Food & Drink

The Wild Mushroom Steak House closes in Fort Worth

The Wild Mushroom Steakhouse & Lounge’s Fort Worth location. Executive chef/owner Jerrett Joslin says the west-side location is more suited to casual dining than a high-end restaurant.
The Wild Mushroom Steakhouse & Lounge’s Fort Worth location. Executive chef/owner Jerrett Joslin says the west-side location is more suited to casual dining than a high-end restaurant. Star-Telegram archives

The Wild Mushroom Steak House and Lounge has closed in Fort Worth, chef/owner Jerrett Joslin tells our “Eats Beat” columnist, Bud Kennedy.

Joslin, whose restaurant experience stretches back to the still-missed downtown Fort Worth spot Randall’s Gourmet Cheesecakes, tells Kennedy that the Wild Mushroom’s location — in a strip shopping center on Winthrop Avenue, off Camp Bowie Boulevard on the west side — also had something to do with it.

People still want to go to downtown for high-end dining, Joslin told Kennedy, saying that his customers were awesome but that the Winthrop location was more suited to casual dining.

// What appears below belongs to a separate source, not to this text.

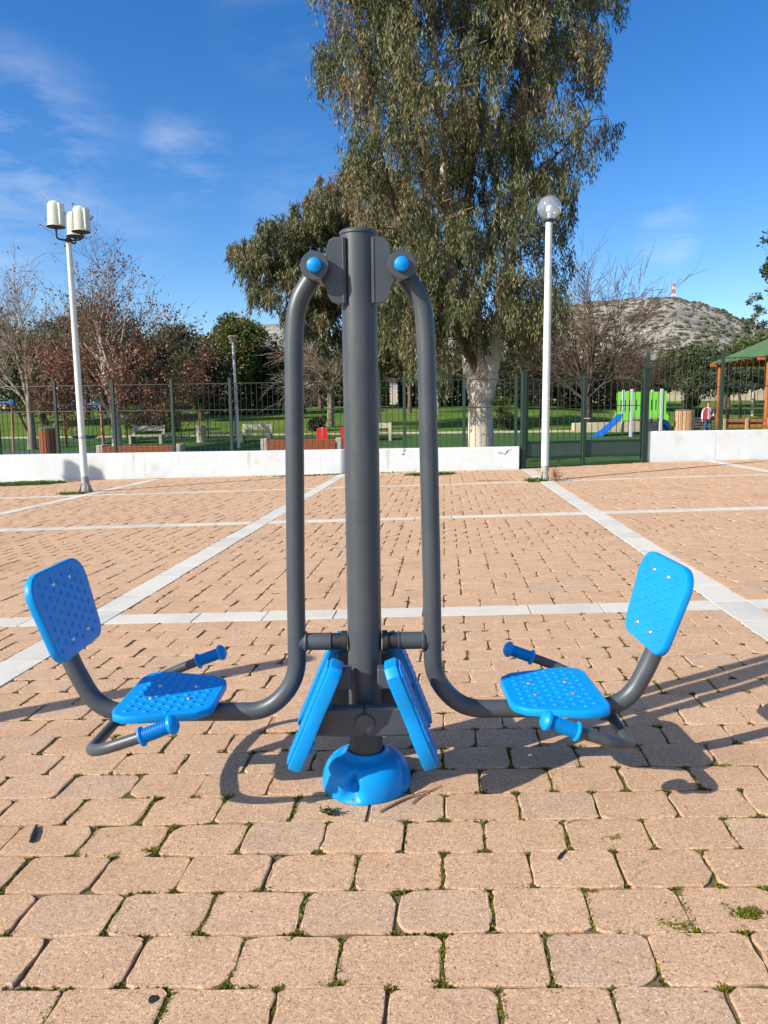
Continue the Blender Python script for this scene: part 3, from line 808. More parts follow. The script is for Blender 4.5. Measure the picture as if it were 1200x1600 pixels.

Speaking of cheesecakes, Joslin will start doing them at Vintage Grill & Car Museum, his Weatherford restaurant where he will now put his focus.

Wild Mushroom began its life in Weatherford in 2009. In late 2014, the restaurant moved to the Fort Worth location; Joslin told the Star-Telegram at the time that the majority of Wild Mushroom’s customers had come from Tarrant County, many for a taste of the cheesecake that they remembered from Randall’s.

The Winthrop Avenue location was previously home to Ray’s Prime Steak & Seafood, which lasted from 2010 to late 2013, and before that it was home to a couple of incarnations of Aventino’s Italian Restaurant — which is now in a new incarnation not far away at 5800 Lovell Ave.